## START Supplied material
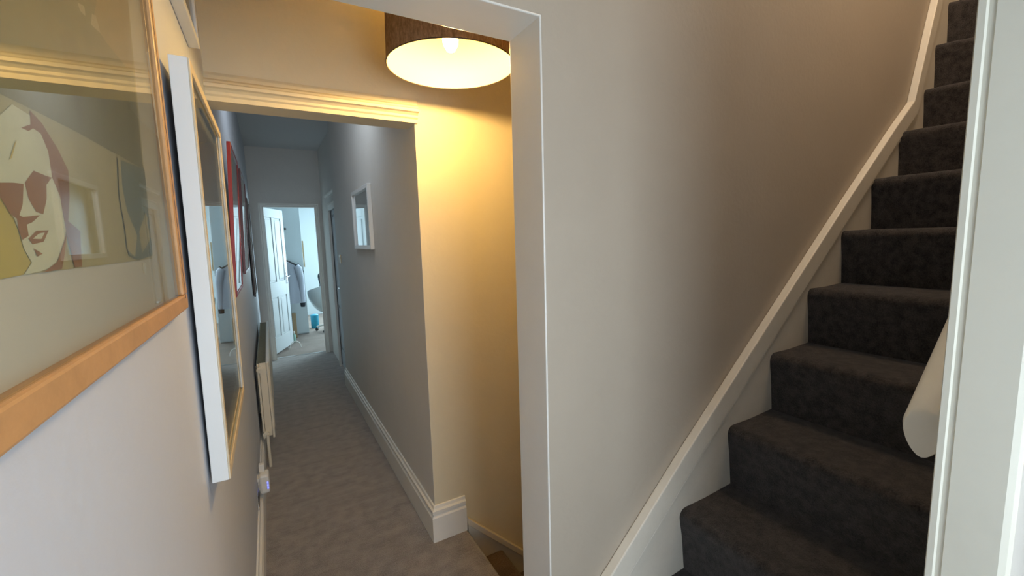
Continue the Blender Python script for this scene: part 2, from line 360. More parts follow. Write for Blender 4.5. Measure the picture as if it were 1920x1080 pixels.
## END Supplied material
## START Supplied material
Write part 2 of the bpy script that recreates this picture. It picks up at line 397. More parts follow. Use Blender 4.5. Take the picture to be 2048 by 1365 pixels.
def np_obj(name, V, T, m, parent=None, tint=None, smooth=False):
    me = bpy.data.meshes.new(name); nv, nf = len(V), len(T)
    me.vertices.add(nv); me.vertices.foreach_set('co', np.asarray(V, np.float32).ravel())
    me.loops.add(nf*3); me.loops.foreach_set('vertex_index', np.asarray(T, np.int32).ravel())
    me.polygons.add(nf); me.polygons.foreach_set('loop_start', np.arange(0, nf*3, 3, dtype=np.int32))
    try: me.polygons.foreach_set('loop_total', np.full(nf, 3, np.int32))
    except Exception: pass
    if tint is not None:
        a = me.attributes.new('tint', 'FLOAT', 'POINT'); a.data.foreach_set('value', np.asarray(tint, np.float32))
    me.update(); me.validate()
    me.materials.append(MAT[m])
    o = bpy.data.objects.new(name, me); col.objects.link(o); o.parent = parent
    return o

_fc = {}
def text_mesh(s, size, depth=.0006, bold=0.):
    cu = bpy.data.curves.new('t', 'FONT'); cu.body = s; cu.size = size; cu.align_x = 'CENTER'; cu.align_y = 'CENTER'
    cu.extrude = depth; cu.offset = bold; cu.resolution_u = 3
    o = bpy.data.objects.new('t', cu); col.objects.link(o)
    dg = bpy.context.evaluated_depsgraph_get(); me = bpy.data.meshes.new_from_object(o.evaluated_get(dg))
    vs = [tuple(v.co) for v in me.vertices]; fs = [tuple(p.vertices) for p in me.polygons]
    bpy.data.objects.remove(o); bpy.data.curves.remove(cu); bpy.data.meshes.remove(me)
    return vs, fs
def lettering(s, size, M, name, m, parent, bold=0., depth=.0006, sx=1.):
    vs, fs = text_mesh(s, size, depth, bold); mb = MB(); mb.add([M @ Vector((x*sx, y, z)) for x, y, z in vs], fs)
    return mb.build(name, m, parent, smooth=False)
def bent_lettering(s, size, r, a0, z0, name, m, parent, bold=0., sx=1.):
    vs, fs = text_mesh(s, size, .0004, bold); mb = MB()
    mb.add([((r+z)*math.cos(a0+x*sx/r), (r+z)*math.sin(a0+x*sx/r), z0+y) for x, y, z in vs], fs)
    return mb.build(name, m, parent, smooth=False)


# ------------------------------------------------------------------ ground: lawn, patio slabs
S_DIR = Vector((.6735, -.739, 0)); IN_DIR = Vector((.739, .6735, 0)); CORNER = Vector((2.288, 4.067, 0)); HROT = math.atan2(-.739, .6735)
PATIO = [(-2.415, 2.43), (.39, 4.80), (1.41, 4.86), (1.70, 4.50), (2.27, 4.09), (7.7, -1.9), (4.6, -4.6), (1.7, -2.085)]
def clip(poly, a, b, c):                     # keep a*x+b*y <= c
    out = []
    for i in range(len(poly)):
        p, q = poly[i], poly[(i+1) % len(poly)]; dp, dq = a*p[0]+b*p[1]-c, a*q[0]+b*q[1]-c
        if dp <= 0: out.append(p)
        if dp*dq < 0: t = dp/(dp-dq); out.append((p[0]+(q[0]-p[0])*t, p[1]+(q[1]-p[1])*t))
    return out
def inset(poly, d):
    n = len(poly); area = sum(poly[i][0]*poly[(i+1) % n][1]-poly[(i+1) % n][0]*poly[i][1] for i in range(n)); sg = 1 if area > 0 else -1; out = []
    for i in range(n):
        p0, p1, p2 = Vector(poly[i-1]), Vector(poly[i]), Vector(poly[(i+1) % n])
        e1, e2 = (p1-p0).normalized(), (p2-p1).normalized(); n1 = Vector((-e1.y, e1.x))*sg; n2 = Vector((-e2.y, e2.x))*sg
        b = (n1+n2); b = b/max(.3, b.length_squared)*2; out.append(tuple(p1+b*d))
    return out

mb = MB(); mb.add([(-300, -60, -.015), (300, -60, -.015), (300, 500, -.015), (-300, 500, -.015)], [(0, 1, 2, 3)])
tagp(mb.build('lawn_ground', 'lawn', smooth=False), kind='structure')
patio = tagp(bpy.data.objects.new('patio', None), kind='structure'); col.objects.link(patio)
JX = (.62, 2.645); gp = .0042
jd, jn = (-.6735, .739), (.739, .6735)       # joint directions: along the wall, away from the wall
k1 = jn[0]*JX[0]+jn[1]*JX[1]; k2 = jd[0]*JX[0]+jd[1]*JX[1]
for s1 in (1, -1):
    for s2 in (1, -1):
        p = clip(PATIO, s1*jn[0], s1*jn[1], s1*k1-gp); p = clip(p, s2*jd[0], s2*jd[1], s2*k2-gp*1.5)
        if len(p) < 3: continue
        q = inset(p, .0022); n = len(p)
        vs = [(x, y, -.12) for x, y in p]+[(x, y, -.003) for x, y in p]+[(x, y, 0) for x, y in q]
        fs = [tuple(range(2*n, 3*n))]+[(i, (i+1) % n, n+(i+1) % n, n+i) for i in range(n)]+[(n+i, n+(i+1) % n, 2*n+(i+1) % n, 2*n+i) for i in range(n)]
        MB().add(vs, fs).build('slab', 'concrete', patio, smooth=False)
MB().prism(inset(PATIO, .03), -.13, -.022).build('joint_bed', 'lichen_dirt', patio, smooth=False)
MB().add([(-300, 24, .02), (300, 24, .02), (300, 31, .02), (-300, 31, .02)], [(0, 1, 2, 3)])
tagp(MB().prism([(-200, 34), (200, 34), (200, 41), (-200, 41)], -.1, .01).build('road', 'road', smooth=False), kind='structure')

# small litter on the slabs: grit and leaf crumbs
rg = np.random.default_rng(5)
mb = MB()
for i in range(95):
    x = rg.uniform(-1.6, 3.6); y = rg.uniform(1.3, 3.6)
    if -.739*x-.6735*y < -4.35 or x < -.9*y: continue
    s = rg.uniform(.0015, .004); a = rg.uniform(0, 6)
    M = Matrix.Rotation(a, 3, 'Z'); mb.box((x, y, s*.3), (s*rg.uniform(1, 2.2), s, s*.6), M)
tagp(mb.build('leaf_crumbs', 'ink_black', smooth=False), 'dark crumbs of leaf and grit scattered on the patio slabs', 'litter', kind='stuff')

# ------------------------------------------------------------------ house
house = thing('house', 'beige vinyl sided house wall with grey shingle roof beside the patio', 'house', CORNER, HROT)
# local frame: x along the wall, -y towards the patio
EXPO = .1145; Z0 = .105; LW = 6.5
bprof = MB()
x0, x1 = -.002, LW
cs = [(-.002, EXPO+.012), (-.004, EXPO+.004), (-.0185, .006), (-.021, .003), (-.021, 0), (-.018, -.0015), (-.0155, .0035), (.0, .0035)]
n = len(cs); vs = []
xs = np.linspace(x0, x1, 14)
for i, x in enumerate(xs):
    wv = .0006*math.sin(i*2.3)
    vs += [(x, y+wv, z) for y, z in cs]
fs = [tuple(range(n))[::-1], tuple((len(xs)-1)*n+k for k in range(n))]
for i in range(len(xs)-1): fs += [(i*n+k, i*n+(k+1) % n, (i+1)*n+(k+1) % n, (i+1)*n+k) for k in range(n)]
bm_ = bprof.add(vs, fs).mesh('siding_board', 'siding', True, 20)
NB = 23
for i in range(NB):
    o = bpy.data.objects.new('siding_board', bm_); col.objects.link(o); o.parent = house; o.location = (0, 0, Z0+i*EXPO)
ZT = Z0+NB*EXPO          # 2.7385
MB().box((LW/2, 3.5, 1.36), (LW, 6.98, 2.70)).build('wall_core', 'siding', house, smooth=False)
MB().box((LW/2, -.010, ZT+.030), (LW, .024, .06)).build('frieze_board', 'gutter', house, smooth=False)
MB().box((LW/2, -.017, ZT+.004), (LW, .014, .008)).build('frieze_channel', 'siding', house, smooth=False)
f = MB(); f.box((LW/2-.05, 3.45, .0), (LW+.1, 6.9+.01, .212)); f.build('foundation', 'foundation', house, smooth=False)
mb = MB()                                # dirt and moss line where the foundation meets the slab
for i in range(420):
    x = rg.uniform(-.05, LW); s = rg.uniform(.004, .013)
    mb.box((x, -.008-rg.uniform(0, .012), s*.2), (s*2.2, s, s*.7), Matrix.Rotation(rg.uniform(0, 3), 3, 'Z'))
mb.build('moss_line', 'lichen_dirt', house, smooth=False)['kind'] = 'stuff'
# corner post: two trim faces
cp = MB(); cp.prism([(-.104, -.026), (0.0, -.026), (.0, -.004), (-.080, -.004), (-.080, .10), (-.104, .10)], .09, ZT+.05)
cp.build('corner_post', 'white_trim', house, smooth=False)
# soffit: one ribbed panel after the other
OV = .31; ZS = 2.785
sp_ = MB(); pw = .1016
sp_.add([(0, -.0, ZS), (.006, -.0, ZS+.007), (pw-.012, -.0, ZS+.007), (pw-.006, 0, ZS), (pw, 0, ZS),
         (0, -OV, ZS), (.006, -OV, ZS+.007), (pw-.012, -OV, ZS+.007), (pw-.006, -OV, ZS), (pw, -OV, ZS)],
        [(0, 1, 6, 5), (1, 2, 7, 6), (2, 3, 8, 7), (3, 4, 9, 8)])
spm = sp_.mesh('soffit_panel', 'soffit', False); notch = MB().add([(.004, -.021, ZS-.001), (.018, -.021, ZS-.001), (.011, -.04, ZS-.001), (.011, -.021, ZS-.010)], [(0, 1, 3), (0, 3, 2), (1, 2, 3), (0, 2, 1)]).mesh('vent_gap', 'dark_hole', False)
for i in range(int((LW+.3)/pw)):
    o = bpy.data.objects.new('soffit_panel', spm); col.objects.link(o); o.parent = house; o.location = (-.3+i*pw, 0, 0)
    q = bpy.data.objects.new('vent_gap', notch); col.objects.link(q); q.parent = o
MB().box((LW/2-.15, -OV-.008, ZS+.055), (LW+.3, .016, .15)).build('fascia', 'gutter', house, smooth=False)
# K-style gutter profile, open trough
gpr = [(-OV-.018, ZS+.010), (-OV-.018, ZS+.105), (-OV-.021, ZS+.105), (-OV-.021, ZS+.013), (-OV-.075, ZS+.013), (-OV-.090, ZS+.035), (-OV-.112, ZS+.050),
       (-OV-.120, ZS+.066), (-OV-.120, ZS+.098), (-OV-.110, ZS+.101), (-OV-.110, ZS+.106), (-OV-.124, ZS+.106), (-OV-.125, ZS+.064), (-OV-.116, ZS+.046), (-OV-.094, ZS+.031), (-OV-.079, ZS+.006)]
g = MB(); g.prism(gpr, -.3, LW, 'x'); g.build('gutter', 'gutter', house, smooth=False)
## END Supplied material
## START Supplied material
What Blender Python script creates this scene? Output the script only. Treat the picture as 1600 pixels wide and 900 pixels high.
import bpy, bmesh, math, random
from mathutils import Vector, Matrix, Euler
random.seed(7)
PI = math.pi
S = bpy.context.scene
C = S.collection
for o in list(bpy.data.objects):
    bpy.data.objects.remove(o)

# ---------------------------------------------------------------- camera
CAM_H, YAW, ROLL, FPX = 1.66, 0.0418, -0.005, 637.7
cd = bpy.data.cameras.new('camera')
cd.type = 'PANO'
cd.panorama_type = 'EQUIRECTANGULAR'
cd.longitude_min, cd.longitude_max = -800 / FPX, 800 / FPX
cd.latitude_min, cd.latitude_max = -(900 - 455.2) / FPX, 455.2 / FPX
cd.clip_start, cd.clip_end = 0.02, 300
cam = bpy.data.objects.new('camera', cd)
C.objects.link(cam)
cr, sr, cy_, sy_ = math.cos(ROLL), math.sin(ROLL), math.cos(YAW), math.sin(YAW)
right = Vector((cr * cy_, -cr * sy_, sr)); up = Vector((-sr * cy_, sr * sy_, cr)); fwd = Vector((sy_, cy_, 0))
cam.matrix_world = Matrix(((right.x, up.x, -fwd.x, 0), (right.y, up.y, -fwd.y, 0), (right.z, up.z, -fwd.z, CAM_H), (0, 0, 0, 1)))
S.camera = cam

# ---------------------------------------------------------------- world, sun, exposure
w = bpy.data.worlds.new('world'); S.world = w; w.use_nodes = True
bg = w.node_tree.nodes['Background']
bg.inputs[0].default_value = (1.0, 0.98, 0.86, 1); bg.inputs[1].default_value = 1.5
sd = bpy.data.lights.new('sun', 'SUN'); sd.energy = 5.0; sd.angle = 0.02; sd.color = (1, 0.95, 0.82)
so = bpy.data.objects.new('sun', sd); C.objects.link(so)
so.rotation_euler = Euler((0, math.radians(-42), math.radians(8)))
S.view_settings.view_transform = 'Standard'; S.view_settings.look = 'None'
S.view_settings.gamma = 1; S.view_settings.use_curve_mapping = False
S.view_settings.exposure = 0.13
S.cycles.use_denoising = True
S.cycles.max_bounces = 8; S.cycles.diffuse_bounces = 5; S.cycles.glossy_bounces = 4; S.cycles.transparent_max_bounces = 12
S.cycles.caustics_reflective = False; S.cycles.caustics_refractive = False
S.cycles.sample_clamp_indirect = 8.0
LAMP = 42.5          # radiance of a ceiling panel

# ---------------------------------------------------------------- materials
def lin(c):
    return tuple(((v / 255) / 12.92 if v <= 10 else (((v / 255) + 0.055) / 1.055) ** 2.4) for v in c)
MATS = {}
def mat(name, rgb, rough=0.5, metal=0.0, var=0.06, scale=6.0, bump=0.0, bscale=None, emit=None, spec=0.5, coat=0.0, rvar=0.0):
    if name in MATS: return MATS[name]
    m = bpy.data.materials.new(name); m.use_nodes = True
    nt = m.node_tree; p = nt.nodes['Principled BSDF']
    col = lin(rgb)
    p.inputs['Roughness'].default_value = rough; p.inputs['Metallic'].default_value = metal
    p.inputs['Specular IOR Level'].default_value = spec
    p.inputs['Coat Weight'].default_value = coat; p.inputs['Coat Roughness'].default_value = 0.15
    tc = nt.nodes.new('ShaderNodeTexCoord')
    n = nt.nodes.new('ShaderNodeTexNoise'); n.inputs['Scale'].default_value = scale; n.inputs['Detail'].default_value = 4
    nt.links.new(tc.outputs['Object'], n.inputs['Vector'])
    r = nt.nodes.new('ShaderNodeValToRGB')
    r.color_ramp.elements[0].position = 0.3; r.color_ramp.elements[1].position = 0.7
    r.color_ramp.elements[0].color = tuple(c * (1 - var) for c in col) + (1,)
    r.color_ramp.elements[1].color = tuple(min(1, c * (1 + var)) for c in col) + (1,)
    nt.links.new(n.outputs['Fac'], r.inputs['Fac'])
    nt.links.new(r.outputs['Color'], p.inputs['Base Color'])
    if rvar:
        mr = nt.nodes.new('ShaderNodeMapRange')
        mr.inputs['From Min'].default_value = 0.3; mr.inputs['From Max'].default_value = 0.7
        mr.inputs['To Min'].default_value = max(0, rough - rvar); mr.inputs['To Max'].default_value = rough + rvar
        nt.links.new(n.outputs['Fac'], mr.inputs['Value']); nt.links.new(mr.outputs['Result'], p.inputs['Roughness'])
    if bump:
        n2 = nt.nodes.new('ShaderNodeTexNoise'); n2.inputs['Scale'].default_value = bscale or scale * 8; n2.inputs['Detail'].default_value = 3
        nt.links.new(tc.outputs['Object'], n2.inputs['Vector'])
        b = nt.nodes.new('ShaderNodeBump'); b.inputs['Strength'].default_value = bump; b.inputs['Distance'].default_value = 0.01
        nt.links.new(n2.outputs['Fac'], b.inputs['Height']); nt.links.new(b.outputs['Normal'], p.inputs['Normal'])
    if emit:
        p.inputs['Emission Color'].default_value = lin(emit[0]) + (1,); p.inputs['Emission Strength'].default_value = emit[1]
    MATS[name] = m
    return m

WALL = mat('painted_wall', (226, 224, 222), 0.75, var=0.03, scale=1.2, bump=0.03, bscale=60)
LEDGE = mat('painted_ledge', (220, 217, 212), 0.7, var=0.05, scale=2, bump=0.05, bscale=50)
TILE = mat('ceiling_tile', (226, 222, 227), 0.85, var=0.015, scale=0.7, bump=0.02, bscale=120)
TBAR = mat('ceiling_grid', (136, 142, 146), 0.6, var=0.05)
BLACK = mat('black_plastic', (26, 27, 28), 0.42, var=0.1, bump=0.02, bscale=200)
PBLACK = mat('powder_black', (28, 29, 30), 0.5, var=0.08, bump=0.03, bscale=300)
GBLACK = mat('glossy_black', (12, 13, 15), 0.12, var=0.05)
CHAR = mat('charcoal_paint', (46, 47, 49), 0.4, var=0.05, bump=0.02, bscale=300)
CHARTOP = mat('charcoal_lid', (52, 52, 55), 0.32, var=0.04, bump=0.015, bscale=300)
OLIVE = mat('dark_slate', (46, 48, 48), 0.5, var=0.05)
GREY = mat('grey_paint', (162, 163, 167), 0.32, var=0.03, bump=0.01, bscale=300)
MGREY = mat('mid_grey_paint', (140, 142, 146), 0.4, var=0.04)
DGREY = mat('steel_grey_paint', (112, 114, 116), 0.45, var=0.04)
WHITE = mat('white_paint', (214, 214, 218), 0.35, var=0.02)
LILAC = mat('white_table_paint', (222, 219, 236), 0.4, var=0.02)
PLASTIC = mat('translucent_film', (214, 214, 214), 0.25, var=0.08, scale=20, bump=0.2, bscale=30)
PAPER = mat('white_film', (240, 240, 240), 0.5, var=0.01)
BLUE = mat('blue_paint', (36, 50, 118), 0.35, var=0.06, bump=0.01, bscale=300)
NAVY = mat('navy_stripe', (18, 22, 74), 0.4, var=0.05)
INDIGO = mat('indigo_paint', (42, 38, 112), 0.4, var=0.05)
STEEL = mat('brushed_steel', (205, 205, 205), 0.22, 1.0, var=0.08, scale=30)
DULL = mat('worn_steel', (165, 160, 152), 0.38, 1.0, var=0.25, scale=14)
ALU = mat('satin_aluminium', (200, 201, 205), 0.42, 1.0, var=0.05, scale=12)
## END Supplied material
What you are asked to do: Copy every line of the listing that contains the word "Blender".

Expected output:
Continue the Blender Python script for this scene: part 2, from line 360. More parts follow. Write for Blender 4.5. Measure the picture as if it were 1920x1080 pixels.
Write part 2 of the bpy script that recreates this picture. It picks up at line 397. More parts follow. Use Blender 4.5. Take the picture to be 2048 by 1365 pixels.
What Blender Python script creates this scene? Output the script only. Treat the picture as 1600 pixels wide and 900 pixels high.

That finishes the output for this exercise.